We consider universal computability of the STRS with no additional rule schemes:

  Signature: 0     :: c
             cons  :: a -> b -> b
             div   :: c -> c -> c
             map   :: (a -> a) -> b -> b
             minus :: c -> c -> c
             nil   :: b
             p     :: c -> c
             s     :: c -> c

  Rules: map(F, nil) -> nil
         map(Z, cons(U, V)) -> cons(Z(U), map(Z, V))
         minus(W, 0) -> W
         minus(s(P), s(X1)) -> minus(p(s(P)), p(s(X1)))
         p(s(Y1)) -> Y1
         div(0, s(U1)) -> 0
         div(s(V1), s(W1)) -> s(div(minus(V1, W1), s(W1)))
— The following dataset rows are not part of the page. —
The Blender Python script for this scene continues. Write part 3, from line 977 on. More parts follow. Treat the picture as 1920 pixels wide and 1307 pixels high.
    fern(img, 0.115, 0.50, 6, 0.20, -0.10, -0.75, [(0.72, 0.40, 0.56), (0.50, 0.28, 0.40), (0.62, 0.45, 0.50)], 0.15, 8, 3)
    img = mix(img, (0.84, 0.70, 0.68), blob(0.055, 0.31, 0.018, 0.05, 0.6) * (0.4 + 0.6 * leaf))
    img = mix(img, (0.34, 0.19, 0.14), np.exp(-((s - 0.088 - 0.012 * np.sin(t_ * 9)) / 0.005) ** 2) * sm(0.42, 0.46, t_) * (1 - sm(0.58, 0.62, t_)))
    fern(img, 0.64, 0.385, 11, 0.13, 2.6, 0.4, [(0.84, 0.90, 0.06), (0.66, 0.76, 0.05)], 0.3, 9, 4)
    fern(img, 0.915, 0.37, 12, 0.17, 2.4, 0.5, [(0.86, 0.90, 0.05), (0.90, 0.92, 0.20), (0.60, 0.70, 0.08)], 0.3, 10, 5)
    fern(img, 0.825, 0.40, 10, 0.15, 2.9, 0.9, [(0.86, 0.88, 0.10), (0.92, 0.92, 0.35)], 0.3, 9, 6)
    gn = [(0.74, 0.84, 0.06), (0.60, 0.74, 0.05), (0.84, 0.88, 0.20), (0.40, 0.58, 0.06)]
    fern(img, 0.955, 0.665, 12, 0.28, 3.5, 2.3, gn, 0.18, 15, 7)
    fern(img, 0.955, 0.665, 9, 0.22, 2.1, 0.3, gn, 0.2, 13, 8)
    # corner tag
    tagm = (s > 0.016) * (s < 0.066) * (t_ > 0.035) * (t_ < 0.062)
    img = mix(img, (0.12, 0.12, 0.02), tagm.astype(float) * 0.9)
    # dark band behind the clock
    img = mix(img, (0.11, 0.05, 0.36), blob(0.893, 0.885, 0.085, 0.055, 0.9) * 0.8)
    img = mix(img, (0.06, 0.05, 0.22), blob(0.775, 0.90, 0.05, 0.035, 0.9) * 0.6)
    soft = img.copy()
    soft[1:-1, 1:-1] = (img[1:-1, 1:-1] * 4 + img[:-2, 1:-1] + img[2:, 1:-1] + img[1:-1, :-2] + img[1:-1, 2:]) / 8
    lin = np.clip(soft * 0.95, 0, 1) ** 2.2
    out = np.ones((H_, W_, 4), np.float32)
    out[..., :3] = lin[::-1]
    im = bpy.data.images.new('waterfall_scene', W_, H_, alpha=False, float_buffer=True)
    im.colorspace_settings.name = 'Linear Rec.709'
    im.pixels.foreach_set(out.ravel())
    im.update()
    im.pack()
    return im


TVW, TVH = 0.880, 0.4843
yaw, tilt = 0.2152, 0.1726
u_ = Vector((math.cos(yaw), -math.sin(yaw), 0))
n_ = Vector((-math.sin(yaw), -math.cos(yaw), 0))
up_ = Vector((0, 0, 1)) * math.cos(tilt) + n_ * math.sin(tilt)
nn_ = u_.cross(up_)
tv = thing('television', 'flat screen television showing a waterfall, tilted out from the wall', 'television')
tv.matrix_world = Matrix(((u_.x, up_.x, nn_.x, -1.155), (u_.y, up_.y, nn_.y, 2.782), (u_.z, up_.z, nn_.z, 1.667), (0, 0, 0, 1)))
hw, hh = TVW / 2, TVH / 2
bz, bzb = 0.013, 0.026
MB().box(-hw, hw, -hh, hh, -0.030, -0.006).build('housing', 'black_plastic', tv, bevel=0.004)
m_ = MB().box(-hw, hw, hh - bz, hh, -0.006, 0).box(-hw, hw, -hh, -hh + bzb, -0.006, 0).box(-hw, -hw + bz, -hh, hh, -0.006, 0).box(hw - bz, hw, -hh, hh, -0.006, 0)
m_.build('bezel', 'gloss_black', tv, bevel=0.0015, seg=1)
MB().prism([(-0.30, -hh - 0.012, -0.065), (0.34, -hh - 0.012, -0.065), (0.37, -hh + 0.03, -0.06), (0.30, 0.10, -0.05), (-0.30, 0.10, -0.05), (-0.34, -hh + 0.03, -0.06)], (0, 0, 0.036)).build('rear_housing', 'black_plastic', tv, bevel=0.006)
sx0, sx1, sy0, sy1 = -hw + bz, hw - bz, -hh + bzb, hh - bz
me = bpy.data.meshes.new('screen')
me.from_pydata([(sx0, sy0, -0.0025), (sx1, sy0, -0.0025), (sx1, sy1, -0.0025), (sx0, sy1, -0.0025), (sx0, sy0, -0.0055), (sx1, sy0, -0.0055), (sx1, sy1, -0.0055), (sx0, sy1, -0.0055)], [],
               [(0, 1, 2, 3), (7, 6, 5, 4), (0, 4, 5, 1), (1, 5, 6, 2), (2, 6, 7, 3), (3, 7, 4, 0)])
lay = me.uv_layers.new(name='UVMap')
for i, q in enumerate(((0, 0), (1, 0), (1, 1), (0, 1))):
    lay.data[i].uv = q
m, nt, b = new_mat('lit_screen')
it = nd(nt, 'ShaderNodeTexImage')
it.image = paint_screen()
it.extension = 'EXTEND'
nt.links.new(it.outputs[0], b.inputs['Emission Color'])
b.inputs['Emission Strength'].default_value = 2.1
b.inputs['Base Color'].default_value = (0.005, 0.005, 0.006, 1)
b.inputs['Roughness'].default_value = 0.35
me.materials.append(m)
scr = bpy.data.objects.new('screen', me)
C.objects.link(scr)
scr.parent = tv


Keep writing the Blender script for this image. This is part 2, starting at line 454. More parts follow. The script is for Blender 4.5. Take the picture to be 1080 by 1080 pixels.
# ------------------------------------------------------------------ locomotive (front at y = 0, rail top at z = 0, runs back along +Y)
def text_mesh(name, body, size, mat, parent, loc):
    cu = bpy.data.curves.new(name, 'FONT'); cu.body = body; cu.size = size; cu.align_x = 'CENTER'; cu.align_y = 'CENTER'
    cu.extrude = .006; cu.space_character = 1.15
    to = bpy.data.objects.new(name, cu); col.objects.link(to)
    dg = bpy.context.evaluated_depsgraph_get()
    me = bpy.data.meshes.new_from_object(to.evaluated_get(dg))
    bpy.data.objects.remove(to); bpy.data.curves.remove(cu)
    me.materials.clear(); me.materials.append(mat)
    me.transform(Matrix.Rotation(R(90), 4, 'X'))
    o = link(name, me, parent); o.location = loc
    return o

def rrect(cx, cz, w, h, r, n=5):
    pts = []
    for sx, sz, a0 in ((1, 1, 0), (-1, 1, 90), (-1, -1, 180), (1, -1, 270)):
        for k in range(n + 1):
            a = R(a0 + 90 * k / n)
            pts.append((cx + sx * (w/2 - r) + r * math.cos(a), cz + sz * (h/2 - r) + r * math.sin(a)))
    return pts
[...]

The system is accessible function passing by a sort ordering that equates all sorts.

We start by computing the initial DP problem D1 = (P1, R UNION R_?, i, c), where:

  P1. (1) map#(Z, cons(U, V)) => map#(Z, V)
      (2) minus#(s(P), s(X1)) => p#(s(P))
      (3) minus#(s(P), s(X1)) => p#(s(X1))
      (4) minus#(s(P), s(X1)) => minus#(p(s(P)), p(s(X1)))
      (5) div#(s(V1), s(W1)) => minus#(V1, W1)
      (6) div#(s(V1), s(W1)) => div#(minus(V1, W1), s(W1))

***** We apply the Graph Processor on D1 = (P1, R UNION R_?, i, c).

We compute a graph approximation with the following edges:

  1: 1 
  2:
  3:
  4: 2 3 4 
  5: 2 3 4 
  6: 5 6 

There are 3 SCCs.

Processor output: { D2 = (P2, R UNION R_?, i, c) ; D3 = (P3, R UNION R_?, i, c) ; D4 = (P4, R UNION R_?, i, c) }, where:

  P2. (1) map#(Z, cons(U, V)) => map#(Z, V)

  P3. (1) minus#(s(P), s(X1)) => minus#(p(s(P)), p(s(X1)))

  P4. (1) div#(s(V1), s(W1)) => div#(minus(V1, W1), s(W1))

***** We apply the Subterm Criterion Processor on D2 = (P2, R UNION R_?, i, c).

We use the following projection function:

  nu(map#) = 2

We thus have:

  (1) cons(U, V) |>| V

All DPs are strictly oriented, and may be removed.  Hence, this DP problem is finite.

Processor output: { }.

***** No progress could be made on DP problem D3 = (P3, R UNION R_?, i, c).